As the two spacecraft flew 222 miles high over the Russia - Mongolia boarder, Skvortsov slowly guided his ship back away from the station to prepare for a separation burn which will carry the crew swiftly away.

Firing it's engines on time, the Soyuz performed a four minute deorbit burn at 12:31 am today to slow the craft by 259 miles per hour, and allow for it to drop out of earth orbit during a precise keyhole in space.

Twenty-five minutes later, the support module attached to the Soyuz crew module was then jettisoned, exposing the heat shield and setting up the craft's change in it's attitude for reentry.

The crew's plunge into the atmosphere gave them their first effects of gravity since their April 2 launch from the Baikonur Cosmodrome.

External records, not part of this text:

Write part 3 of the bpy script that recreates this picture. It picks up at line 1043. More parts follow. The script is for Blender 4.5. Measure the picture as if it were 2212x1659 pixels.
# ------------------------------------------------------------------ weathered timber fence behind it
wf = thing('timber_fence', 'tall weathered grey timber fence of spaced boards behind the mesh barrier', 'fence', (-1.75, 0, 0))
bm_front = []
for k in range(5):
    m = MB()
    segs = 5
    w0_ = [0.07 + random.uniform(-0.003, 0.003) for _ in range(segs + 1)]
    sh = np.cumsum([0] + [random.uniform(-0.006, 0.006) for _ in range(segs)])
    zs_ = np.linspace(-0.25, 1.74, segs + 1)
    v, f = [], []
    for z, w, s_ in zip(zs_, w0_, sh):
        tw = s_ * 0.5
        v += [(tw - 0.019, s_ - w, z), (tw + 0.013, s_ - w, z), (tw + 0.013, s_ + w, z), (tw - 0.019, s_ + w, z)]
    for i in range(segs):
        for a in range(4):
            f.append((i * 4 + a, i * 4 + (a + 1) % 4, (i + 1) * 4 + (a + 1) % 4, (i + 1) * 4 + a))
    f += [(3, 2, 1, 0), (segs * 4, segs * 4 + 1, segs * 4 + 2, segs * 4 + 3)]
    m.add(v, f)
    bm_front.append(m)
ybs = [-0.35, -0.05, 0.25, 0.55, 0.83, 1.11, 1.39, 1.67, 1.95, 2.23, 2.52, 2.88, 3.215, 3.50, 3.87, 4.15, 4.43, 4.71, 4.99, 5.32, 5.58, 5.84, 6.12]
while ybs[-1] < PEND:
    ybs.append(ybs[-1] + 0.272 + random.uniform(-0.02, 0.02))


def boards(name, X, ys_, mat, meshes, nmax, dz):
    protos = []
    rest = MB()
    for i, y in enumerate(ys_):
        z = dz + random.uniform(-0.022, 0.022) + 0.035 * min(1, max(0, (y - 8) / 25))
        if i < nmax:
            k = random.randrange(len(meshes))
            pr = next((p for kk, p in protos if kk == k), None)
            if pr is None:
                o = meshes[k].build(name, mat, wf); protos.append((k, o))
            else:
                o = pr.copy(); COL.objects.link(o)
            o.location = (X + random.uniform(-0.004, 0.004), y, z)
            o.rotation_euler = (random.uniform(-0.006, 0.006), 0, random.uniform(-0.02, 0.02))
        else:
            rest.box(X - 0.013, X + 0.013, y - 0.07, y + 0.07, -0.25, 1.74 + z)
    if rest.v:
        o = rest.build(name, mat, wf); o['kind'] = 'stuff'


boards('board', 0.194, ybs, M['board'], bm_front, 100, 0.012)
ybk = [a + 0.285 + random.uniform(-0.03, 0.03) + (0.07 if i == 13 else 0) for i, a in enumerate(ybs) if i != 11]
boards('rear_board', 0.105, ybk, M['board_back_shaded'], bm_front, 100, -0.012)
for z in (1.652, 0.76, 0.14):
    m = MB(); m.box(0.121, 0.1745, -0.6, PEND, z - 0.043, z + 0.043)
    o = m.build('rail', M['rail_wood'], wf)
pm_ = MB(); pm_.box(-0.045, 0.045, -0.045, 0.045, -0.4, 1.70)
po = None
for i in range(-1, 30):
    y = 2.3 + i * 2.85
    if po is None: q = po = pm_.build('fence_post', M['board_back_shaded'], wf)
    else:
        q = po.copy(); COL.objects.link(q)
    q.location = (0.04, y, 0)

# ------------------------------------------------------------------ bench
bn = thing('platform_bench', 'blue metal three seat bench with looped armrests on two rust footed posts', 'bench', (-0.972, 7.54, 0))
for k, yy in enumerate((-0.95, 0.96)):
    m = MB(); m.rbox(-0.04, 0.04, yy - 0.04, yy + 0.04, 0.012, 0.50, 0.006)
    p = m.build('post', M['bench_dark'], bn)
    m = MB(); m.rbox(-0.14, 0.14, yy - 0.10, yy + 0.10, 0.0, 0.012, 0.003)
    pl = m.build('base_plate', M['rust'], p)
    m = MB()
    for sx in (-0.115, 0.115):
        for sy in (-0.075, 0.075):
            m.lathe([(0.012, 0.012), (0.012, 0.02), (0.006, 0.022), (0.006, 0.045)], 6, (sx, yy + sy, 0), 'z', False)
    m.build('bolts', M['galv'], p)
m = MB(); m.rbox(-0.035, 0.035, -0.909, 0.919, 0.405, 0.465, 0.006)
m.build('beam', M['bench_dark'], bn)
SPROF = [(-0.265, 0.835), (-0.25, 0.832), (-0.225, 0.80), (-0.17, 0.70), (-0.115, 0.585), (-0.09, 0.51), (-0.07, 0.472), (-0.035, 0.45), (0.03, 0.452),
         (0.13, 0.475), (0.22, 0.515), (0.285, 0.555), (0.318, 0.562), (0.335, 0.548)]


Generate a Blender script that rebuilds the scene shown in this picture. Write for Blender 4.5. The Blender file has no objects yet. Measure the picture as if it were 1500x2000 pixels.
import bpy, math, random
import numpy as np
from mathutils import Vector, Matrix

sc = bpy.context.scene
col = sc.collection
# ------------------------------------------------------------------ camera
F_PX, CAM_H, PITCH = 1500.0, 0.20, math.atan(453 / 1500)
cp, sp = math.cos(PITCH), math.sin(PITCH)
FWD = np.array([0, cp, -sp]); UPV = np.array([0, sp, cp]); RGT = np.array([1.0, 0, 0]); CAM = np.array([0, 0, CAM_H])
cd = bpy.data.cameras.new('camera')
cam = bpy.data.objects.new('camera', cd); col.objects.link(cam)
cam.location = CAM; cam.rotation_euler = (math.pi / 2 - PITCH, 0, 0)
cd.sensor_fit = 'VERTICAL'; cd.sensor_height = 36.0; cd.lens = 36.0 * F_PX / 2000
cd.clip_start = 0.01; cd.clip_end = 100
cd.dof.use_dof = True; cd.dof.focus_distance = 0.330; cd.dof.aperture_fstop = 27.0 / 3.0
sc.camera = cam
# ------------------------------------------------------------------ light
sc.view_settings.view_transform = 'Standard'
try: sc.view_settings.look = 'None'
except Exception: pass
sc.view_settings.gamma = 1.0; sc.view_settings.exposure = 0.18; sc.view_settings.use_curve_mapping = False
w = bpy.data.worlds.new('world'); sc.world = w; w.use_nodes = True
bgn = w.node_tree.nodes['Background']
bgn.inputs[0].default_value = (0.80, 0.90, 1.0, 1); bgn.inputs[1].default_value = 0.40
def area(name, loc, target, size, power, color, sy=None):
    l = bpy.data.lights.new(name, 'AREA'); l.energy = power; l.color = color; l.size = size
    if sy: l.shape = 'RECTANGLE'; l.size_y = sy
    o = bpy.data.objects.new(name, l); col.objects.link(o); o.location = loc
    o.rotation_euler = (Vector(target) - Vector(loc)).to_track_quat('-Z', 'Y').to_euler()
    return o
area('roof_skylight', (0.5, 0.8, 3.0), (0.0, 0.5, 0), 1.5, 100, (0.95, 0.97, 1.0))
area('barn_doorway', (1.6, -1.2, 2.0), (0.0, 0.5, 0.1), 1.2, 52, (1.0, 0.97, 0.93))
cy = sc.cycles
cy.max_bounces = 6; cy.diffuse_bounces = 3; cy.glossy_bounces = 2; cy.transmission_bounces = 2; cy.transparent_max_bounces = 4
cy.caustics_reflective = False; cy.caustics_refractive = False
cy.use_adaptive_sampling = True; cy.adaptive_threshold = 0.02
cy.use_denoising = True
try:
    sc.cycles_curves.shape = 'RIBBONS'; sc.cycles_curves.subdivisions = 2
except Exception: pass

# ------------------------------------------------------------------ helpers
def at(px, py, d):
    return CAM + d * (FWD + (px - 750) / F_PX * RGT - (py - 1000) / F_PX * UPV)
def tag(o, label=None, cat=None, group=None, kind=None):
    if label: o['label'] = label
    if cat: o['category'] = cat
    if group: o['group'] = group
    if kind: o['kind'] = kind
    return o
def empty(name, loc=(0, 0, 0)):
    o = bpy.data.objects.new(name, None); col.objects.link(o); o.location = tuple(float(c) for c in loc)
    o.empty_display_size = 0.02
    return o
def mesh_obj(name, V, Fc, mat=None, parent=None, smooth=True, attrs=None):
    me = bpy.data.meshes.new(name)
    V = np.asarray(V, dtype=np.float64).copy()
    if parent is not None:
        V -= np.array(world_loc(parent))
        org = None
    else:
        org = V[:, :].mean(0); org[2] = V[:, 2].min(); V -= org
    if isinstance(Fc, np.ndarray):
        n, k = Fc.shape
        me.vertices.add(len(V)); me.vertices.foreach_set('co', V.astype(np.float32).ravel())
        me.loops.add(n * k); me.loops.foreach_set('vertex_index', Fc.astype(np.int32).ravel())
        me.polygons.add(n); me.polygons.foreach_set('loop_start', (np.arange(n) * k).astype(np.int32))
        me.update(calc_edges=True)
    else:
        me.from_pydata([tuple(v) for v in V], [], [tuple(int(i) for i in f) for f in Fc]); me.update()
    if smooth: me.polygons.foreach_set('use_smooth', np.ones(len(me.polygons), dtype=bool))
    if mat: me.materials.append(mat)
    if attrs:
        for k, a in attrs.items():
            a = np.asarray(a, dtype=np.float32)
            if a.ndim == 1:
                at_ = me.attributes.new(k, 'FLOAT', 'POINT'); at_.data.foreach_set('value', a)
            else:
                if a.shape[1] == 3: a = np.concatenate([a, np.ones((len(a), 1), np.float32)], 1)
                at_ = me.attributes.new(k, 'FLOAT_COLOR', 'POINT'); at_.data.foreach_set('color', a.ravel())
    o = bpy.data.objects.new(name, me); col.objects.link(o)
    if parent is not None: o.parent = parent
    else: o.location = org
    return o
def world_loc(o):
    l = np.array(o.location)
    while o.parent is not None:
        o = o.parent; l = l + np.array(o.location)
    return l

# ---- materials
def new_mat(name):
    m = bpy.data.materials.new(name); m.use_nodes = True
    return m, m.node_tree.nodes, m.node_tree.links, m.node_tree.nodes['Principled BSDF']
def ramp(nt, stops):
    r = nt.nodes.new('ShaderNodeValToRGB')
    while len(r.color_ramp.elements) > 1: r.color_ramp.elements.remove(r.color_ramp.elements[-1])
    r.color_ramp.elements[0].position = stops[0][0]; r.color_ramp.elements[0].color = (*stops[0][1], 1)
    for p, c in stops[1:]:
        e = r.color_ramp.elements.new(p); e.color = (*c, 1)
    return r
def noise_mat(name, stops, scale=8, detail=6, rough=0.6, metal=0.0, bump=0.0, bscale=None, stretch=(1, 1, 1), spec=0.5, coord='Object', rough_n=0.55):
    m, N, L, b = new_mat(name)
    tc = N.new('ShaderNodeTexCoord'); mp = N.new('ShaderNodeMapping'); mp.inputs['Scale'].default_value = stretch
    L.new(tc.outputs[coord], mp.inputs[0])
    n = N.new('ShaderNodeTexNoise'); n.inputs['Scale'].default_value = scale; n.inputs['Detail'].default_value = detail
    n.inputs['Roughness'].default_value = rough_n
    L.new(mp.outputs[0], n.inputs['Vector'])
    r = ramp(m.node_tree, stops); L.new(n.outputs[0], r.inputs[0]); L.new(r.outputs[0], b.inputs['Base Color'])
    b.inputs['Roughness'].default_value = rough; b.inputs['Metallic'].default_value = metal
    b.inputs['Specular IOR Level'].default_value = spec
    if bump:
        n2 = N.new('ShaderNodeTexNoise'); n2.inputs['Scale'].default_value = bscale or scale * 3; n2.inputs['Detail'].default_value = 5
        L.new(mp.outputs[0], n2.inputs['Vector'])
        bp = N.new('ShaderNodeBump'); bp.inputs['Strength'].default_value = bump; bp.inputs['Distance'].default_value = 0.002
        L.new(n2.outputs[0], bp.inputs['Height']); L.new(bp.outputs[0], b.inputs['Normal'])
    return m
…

Recovery crews aboard ground transports and Russian helicopters were on station as the module landed with a thud under a huge main chute -- kicking up dirt from it's impact on a cool late-morning Saturday.

Their stay aboard the station witnessed two space shuttle visits by Discovery and Atlantis; one Soyuz crew departure for earth and weeks later an arrival of the current Soyuz TMA 19 crew; and Caldwell-Dyson and Wheelock performed three spacewalks in August to replace and install a needed backup cooling unit for the space station.

The next crew to launch from Baikonur to the station will be aboard an upgraded Soyuz TMA 01M on October 7, docking 49 hours later to the orbital complex.